## Problem
In the listing that follows, retype every line from the first through the one containing "MB().tube([(.85 + .0, .62". Pictures are to be left out.

|---|

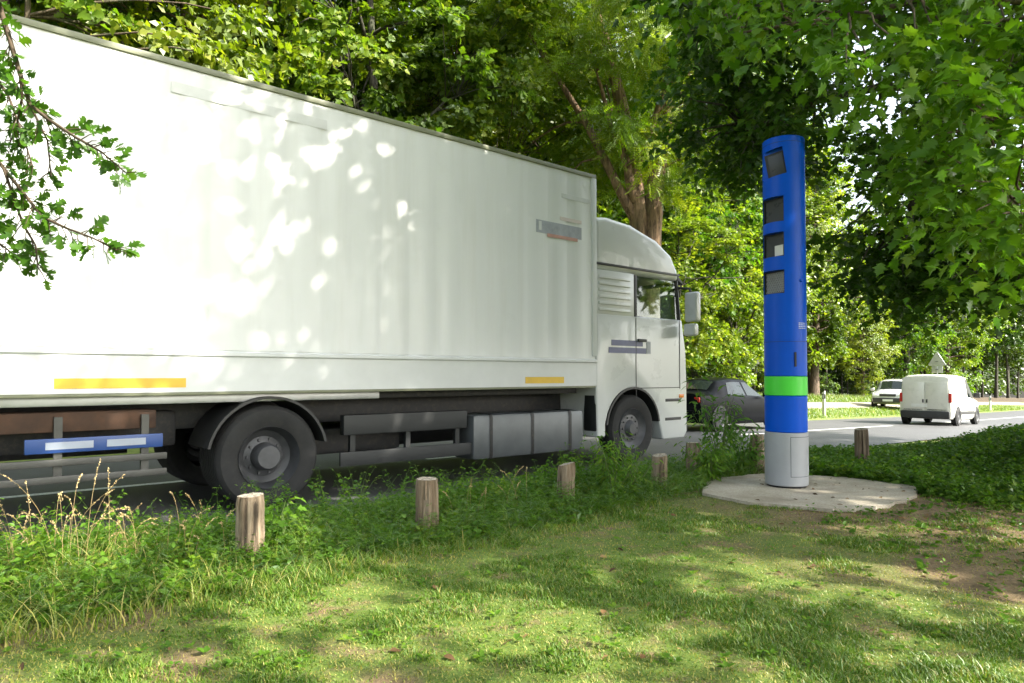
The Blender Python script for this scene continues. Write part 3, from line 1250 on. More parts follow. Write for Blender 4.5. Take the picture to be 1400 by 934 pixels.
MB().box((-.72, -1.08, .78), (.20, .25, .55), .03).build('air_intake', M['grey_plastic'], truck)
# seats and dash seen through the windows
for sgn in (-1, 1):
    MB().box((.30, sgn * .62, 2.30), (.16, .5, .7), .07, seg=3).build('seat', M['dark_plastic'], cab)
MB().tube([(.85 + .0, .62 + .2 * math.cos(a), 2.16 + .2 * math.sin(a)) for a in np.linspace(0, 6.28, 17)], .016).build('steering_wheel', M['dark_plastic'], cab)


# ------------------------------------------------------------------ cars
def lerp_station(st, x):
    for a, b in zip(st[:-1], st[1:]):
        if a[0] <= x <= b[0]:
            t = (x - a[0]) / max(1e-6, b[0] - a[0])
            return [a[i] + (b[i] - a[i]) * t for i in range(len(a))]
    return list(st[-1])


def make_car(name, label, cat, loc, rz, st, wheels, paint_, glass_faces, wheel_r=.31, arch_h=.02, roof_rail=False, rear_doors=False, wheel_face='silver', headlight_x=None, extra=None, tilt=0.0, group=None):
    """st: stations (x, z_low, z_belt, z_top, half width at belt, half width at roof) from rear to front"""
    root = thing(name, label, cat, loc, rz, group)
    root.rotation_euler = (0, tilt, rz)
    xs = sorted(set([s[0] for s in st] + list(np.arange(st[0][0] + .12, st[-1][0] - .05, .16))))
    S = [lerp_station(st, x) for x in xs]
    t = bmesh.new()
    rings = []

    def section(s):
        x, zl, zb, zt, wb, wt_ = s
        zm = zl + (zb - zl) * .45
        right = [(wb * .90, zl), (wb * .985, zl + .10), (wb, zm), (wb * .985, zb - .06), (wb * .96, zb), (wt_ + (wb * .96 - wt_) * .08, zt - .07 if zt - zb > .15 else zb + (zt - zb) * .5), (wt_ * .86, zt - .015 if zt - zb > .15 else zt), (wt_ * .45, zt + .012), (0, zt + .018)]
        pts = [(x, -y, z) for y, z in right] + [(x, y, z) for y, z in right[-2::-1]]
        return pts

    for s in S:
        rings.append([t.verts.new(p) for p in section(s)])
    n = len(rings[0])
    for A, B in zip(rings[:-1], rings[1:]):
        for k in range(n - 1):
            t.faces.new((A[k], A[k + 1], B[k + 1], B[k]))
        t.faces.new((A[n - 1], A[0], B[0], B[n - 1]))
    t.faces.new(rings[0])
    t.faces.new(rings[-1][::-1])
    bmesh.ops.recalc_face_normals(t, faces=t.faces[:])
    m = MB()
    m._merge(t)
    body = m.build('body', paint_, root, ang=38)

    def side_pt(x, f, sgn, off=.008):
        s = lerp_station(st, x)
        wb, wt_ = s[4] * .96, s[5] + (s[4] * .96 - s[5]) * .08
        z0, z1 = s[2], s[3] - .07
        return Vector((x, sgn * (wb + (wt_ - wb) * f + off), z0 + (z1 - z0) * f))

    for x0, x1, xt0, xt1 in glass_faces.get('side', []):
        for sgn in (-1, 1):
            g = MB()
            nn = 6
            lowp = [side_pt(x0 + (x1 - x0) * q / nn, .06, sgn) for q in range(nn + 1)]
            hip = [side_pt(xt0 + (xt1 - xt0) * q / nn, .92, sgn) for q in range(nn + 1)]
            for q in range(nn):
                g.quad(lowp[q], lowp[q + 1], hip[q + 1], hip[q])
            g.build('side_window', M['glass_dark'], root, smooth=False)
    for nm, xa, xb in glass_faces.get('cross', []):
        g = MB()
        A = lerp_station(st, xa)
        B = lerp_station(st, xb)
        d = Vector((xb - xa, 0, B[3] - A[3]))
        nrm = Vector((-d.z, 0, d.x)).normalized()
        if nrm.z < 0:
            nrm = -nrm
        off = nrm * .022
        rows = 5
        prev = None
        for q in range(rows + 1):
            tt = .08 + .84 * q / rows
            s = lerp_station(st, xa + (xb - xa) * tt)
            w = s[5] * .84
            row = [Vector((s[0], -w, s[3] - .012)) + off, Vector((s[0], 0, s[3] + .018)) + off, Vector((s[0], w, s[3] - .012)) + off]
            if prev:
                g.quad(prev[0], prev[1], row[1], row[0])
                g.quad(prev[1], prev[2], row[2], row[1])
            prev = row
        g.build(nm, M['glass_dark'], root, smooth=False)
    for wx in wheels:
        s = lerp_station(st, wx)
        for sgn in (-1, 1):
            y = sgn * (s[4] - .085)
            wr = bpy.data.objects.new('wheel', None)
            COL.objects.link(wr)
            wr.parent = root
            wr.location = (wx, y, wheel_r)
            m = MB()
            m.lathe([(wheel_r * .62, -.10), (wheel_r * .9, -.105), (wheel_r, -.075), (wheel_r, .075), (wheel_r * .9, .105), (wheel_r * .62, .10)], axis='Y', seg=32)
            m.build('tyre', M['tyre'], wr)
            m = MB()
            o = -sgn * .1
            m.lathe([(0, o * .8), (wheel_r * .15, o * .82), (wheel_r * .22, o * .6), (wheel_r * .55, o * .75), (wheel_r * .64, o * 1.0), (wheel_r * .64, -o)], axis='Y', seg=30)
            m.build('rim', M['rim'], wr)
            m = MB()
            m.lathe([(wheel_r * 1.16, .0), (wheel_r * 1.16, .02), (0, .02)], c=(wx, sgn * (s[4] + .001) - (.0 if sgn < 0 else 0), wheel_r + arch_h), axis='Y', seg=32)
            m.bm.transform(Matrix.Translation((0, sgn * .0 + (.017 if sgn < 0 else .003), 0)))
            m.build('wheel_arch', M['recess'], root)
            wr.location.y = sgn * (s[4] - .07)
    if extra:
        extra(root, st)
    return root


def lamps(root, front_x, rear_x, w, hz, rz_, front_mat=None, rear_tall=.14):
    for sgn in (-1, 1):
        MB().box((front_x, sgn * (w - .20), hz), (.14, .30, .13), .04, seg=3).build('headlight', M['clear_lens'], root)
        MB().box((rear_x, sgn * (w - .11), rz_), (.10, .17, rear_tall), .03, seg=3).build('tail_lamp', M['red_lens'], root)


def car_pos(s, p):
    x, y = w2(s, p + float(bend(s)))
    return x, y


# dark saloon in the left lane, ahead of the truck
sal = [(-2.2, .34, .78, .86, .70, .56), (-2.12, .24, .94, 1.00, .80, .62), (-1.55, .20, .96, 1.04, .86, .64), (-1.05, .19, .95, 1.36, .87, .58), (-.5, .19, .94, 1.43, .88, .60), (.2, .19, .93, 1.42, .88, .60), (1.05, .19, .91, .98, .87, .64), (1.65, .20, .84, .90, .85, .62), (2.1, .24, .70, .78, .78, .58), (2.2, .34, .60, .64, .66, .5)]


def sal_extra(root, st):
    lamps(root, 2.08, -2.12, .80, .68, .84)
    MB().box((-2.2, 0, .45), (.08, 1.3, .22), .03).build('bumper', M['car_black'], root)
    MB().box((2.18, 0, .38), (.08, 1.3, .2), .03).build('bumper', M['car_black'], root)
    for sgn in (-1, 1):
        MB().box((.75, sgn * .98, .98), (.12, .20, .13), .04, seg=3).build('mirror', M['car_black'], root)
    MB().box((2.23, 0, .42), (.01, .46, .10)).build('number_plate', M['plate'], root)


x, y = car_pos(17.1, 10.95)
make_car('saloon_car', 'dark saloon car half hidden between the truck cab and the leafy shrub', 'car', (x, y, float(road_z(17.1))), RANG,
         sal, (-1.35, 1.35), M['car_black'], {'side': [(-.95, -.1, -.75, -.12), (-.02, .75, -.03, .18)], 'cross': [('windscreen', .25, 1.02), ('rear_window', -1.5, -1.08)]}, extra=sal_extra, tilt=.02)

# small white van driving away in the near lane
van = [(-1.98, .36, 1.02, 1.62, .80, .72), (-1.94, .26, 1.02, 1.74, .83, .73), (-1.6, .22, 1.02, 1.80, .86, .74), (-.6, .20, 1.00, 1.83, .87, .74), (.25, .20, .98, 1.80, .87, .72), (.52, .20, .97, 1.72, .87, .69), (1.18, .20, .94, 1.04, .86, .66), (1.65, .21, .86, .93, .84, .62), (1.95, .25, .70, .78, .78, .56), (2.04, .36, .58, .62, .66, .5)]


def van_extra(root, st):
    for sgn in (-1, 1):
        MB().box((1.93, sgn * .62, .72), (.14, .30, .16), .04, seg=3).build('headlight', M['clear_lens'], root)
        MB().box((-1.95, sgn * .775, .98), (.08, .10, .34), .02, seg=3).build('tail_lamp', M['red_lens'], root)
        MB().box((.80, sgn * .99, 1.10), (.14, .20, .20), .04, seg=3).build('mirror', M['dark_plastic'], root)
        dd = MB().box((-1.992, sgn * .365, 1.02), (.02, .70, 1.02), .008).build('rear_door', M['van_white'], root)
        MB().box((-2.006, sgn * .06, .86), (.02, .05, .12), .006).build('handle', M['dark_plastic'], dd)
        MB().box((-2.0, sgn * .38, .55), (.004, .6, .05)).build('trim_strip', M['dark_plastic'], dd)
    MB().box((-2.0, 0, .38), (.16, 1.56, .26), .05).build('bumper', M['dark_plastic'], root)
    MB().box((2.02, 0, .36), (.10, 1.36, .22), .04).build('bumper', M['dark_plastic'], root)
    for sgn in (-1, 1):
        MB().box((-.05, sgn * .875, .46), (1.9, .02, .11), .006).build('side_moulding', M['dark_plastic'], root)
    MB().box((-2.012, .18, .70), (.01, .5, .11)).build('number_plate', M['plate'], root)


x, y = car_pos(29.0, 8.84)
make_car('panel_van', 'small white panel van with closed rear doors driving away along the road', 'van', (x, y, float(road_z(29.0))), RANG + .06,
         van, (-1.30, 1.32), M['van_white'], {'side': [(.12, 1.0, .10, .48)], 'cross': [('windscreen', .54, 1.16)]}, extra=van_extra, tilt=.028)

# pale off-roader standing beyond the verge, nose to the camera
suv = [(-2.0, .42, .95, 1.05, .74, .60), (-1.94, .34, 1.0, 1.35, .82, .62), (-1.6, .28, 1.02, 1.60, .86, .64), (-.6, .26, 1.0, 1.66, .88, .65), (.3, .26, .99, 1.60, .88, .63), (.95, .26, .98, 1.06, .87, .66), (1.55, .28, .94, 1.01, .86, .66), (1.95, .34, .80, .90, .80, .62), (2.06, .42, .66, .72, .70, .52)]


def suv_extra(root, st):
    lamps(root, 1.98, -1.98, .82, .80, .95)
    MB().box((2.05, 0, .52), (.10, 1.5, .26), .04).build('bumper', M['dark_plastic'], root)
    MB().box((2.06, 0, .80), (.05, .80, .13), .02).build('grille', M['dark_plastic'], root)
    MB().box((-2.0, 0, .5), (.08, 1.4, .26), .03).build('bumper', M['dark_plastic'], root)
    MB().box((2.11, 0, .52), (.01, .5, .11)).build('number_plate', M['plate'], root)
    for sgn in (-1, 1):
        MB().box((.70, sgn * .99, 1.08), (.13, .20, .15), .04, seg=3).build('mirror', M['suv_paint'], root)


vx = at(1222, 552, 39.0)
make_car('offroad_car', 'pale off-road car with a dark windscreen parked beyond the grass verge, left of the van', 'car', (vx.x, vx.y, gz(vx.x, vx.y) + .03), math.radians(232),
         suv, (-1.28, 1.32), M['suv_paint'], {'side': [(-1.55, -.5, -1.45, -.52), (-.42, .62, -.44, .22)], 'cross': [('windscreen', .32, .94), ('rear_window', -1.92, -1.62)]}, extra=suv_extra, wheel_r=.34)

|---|

## The output
The Blender Python script for this scene continues. Write part 3, from line 1250 on. More parts follow. Write for Blender 4.5. Take the picture to be 1400 by 934 pixels.
MB().box((-.72, -1.08, .78), (.20, .25, .55), .03).build('air_intake', M['grey_plastic'], truck)
# seats and dash seen through the windows
for sgn in (-1, 1):
    MB().box((.30, sgn * .62, 2.30), (.16, .5, .7), .07, seg=3).build('seat', M['dark_plastic'], cab)
MB().tube([(.85 + .0, .62 + .2 * math.cos(a), 2.16 + .2 * math.sin(a)) for a in np.linspace(0, 6.28, 17)], .016).build('steering_wheel', M['dark_plastic'], cab)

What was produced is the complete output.